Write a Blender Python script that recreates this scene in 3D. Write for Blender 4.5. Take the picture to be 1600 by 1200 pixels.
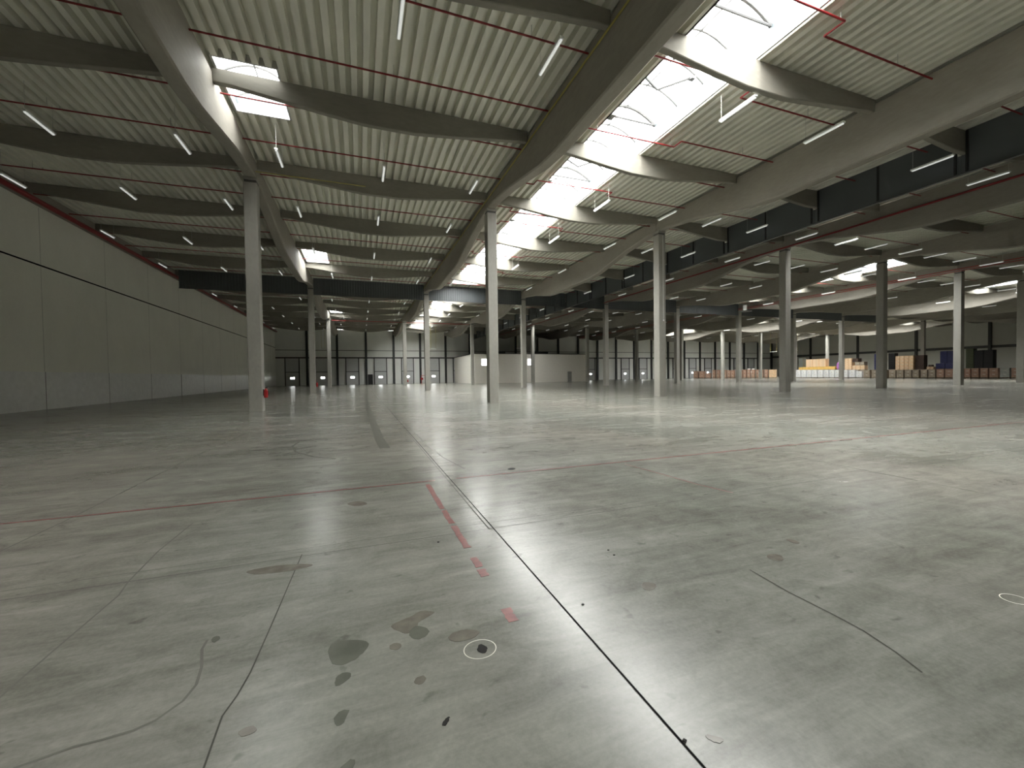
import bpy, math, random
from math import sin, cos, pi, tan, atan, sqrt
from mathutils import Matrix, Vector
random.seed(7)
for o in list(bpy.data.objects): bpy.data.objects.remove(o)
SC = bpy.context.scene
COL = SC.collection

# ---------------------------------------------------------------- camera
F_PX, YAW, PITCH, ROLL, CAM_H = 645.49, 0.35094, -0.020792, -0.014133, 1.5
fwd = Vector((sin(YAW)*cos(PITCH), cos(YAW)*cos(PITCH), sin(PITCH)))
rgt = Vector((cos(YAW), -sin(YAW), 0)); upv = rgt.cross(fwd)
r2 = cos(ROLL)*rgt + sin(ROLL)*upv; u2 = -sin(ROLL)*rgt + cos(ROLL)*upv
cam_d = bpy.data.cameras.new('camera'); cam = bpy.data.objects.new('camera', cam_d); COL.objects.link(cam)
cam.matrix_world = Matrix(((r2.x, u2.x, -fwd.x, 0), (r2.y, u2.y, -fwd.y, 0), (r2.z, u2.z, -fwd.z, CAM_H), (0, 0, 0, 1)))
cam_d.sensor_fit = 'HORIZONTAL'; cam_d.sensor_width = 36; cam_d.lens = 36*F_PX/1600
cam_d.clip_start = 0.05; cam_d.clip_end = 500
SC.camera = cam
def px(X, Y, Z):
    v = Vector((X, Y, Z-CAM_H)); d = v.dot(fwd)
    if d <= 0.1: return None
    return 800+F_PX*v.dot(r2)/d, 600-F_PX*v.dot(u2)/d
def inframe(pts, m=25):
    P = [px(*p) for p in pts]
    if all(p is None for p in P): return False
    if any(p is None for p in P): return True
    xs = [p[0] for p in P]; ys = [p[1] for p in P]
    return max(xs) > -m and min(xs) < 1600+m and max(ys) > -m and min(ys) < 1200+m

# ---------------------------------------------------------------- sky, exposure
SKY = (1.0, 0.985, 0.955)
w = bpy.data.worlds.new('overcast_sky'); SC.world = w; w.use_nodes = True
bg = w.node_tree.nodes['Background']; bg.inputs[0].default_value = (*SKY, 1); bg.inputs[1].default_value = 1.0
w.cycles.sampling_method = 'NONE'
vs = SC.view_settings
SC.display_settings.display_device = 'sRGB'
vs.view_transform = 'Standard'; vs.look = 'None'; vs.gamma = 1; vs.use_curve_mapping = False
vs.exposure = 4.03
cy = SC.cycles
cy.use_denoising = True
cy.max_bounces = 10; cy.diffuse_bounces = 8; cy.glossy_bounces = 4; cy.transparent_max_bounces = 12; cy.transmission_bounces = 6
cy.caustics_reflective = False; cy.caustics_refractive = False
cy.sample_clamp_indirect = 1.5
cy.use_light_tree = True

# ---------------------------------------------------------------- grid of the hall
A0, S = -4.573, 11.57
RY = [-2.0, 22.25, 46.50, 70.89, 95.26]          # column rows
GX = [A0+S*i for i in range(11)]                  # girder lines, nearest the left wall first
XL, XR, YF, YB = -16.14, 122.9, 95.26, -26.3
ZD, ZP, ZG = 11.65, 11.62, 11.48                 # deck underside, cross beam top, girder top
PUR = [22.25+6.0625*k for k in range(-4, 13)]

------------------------

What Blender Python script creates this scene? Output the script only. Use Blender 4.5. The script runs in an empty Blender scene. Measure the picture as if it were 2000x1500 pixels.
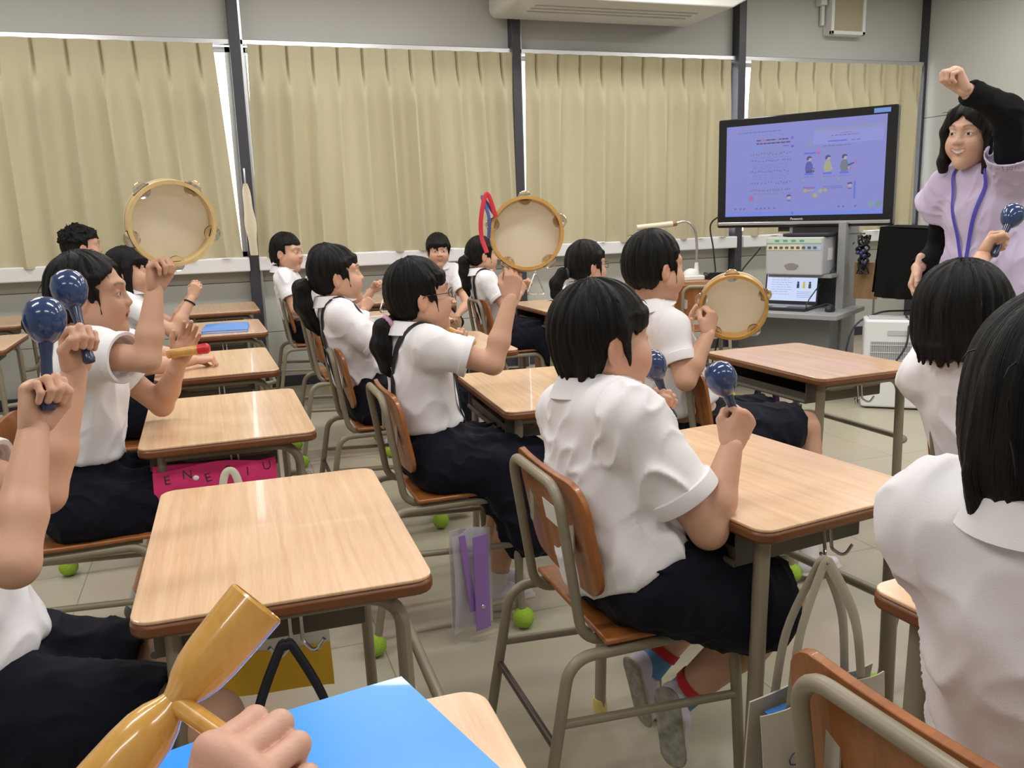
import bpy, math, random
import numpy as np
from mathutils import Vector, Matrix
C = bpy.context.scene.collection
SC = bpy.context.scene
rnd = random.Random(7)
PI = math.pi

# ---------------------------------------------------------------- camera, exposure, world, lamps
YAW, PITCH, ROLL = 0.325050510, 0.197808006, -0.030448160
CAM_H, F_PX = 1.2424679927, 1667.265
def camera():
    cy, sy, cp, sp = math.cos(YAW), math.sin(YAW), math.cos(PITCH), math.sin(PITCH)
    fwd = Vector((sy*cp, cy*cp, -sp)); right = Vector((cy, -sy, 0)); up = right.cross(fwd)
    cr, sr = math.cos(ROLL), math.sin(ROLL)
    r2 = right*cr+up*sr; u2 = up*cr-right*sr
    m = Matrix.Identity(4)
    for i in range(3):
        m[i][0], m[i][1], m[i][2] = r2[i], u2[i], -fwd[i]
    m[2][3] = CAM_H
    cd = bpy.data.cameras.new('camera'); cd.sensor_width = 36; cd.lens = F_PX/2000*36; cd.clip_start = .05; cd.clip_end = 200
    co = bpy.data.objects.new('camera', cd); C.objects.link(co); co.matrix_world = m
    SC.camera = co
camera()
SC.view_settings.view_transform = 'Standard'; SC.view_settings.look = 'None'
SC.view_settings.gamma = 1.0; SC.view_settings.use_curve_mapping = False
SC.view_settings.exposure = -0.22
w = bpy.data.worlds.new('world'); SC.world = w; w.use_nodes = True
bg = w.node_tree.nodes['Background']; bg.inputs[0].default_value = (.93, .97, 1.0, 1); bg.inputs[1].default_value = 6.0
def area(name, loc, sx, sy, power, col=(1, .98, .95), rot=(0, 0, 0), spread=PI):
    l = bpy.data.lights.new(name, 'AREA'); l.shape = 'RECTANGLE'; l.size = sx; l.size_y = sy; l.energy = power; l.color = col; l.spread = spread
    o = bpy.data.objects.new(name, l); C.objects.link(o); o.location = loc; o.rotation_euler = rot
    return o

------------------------

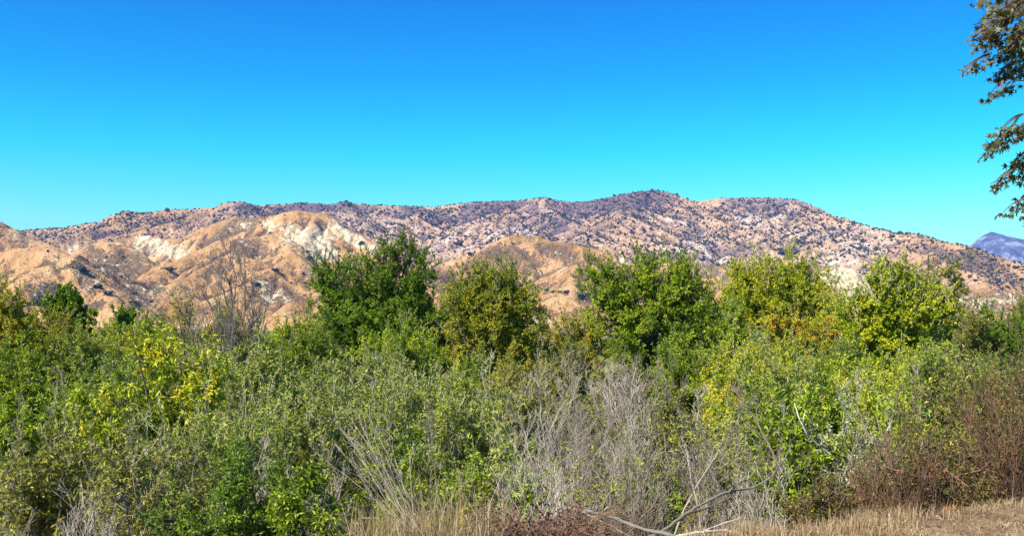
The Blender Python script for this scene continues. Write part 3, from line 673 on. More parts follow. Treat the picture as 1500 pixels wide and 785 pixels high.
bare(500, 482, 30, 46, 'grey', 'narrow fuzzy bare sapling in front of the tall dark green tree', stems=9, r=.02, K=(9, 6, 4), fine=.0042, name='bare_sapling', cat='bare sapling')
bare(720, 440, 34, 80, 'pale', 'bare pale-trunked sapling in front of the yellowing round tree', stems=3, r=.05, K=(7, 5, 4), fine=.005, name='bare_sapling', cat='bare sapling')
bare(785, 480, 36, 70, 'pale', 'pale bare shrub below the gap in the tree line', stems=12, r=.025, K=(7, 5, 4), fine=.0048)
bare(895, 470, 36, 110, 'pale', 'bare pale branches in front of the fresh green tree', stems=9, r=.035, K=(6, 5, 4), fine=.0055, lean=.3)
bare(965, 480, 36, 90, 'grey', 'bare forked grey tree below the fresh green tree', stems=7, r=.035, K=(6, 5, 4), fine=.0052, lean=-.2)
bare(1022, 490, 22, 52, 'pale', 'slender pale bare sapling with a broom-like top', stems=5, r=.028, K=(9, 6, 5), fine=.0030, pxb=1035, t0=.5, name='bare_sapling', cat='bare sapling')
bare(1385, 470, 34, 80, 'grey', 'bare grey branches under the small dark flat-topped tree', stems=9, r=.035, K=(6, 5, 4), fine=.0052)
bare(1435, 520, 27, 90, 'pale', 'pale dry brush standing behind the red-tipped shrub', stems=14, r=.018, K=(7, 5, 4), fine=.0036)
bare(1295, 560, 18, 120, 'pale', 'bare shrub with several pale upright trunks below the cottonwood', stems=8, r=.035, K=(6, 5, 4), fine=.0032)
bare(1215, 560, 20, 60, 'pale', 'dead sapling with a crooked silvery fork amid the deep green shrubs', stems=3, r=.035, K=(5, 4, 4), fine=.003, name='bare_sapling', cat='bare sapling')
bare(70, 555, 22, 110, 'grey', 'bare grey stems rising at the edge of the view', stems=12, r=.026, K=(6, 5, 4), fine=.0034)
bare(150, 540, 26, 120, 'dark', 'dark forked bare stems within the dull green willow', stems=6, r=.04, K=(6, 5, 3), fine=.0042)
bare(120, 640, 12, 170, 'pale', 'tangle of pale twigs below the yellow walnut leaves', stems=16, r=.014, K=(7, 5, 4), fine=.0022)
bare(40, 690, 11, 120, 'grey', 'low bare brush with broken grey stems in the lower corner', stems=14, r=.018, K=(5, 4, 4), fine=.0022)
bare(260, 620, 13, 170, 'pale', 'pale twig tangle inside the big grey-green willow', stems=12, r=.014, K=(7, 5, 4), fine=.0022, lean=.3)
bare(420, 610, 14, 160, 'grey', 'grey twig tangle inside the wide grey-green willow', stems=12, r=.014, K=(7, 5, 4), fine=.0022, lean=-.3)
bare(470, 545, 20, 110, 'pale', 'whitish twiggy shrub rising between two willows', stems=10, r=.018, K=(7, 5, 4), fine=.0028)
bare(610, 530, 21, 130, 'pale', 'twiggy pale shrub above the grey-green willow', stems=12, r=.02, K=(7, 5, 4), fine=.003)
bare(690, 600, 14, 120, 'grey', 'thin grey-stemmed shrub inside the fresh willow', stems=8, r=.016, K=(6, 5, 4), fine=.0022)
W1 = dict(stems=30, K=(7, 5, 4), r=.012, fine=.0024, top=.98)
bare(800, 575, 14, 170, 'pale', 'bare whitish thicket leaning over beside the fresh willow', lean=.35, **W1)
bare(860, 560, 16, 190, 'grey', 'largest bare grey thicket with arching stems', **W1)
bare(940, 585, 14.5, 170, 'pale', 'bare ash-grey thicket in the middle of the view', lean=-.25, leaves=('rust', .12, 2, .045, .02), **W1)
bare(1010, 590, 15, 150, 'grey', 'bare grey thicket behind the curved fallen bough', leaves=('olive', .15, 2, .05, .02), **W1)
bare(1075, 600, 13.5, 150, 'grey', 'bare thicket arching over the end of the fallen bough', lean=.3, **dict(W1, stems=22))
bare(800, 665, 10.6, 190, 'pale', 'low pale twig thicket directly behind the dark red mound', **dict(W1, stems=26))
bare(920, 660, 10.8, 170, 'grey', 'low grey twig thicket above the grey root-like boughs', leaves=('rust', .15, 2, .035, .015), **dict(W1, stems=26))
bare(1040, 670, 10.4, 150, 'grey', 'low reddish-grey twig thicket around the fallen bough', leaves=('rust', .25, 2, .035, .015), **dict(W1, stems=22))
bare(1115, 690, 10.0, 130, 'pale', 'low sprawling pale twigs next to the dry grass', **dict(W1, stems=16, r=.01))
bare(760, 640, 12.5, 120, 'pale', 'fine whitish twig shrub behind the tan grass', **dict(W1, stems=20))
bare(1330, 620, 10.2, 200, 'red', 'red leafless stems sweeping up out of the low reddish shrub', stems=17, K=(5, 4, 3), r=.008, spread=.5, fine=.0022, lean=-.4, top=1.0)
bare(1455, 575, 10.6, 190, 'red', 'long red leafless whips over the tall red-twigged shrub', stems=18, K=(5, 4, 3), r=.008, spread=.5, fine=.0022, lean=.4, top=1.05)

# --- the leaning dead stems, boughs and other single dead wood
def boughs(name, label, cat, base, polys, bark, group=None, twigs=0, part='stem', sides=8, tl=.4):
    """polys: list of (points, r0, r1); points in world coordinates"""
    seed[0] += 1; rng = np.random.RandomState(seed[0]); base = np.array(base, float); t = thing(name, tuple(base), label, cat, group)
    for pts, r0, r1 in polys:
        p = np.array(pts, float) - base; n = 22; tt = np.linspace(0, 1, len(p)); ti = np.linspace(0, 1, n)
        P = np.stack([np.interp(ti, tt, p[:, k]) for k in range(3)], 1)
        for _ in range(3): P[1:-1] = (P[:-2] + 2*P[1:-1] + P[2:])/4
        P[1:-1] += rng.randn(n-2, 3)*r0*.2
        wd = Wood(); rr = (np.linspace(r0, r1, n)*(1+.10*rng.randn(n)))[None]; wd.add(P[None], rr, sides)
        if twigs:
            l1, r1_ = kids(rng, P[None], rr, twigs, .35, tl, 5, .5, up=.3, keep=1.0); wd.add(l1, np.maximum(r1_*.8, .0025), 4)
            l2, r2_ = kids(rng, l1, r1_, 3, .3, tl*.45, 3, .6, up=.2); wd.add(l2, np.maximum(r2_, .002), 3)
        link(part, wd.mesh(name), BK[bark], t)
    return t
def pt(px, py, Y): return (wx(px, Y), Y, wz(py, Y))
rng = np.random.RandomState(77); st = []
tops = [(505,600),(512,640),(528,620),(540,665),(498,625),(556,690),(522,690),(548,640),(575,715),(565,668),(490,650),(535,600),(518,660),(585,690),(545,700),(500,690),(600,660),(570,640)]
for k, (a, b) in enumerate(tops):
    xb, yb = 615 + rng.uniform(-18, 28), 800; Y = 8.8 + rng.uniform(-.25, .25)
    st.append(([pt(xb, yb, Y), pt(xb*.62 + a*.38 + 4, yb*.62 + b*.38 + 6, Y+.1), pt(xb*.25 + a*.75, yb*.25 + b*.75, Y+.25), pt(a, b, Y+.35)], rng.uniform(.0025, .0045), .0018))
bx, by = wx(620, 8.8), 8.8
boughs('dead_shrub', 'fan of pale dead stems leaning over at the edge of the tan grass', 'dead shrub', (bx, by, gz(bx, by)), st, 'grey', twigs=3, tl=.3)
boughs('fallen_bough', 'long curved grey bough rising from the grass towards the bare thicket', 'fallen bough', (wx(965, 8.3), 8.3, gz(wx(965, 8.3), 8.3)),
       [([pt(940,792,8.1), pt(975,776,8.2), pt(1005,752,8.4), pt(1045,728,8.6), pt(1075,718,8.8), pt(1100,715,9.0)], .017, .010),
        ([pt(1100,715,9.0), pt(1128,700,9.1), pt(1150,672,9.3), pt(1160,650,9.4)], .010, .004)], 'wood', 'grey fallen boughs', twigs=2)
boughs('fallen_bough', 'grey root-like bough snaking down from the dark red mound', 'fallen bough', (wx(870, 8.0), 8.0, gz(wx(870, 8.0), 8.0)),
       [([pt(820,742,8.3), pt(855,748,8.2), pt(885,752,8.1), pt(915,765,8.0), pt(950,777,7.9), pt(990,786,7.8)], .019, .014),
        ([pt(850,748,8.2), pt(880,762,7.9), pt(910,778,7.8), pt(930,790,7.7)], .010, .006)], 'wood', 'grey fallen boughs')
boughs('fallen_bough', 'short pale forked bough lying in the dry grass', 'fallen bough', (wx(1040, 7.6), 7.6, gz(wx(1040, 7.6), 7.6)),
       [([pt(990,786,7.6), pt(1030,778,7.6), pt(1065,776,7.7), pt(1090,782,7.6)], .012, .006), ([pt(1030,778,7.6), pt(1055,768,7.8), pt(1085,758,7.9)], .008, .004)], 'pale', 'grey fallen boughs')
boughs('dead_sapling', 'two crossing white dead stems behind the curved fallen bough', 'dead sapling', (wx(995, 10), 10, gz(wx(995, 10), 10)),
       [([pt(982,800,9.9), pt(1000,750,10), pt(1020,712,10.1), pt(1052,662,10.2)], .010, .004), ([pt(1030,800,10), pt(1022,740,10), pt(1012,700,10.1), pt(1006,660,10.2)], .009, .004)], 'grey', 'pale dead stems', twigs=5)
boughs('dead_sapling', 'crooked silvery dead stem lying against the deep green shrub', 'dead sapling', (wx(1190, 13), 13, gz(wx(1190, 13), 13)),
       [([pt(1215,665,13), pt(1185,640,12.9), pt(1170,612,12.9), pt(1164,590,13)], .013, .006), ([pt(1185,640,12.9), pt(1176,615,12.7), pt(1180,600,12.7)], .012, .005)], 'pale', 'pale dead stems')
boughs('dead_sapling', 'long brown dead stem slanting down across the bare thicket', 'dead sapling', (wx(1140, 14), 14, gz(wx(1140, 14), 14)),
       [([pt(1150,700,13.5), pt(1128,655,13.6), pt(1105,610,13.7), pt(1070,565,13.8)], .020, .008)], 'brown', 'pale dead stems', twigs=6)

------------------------

WHAT THIS TASK INVOLVES
From the records above, copy only the lines running from the line containing "Write a Blender" to the line containing "COL = SC.collection", both ends included. Leave the pictures out.

OUTPUT
Write a Blender Python script that recreates this scene in 3D. Write for Blender 4.5. Take the picture to be 1600 by 1200 pixels.
import bpy, math, random
from math import sin, cos, pi, tan, atan, sqrt
from mathutils import Matrix, Vector
random.seed(7)
for o in list(bpy.data.objects): bpy.data.objects.remove(o)
SC = bpy.context.scene
COL = SC.collection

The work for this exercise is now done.